Ao pleitear o recebimento da dívida pela quantia de R$132.781,32, a autora, ora apelante, procura demonstrar e comprovar a existência dela por meio dos cheques emitidos pela ré e dos documentos de f. 38/54.
Estes, no entanto, como bem salientou o MM. Juiz sentenciante, não são hábeis a comprovar qualquer dívida da ré para com ela.
São mesmo documentos informais, unilaterais e apócrifos, não servindo, por isso, para demonstrar parte da dívida reclamada.
É certo que um dos principais requisitos dos documentos comprobatórios de dívidas é a assinatura do devedor, tal como se exige nos títulos de crédito e outros assemelhados, o que, no caso em exame, não foi observado pela autora, limitando-se ela a expedir, de forma unilateral, carnês que não informam a origem da dívida neles estampada.

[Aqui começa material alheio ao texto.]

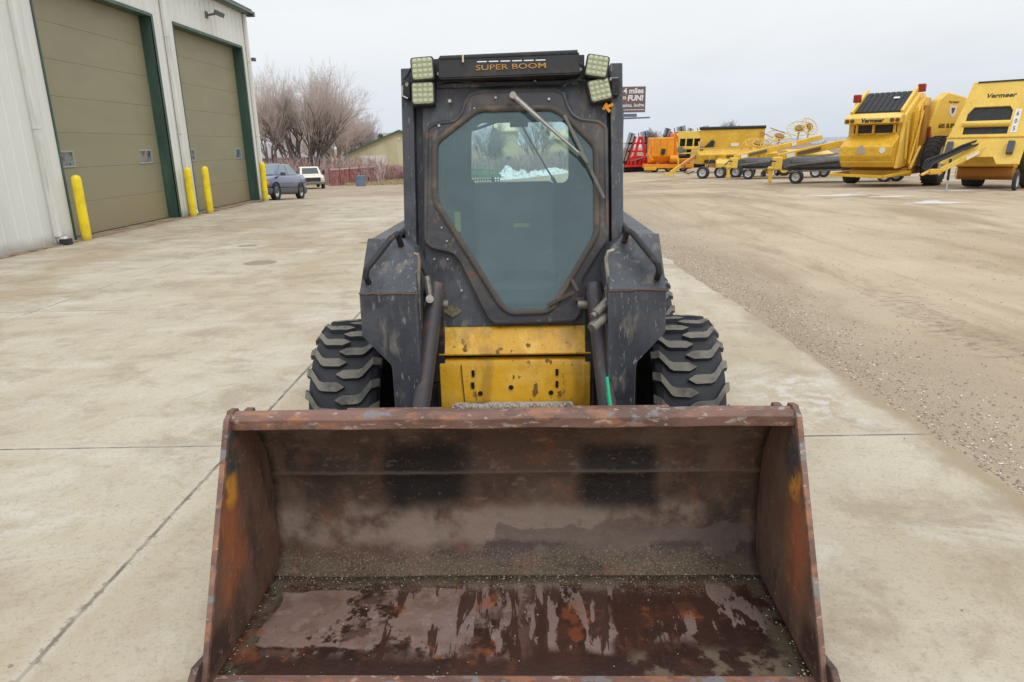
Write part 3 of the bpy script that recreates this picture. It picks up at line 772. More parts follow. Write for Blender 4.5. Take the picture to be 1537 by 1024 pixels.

Ademais, cabia à autora comprovar a entrega das mercadorias neles descritas, do que ela não se desincumbiu, não se podendo, assim, ter por comprovada a dívida por ela alegada, com base neles.
Os cheques não.
Foram eles emitidos pela ré e estão em poder da autora, o que comprova não terem sido pagos pelo banco sacado nem por ela, sendo, por isso, hábeis para comprovar a existência da dívida por eles representada.
Assim, apenas eles representam a dívida da ré.
Com essas considerações, vejo que a sentença de primeiro grau deu o correto desate à questão, razão pela qual nego provimento a ambos os recursos, mantendo-a integralmente.
Custas, pelas apelantes, na proporção de metade para cada uma.
É como voto.
Votaram de acordo com o Relator os Desembargadores Edison Feital Leite e Maurílio Gabriel.
Pedi vista dos autos, na sessão anterior, para reexaminar as questões levantadas pelas partes.
Após o reexame, adoto integralmente o voto do zeloso Relator e, por via de consequência, nego provimento aos dois recursos de apelação.
Súmula - REJEITARAM A PRELIMINAR ARGUIDA PELA SEGUNDA APELANTE E NEGARAM PROVIMENTO A AMBOS OS RECURSOS.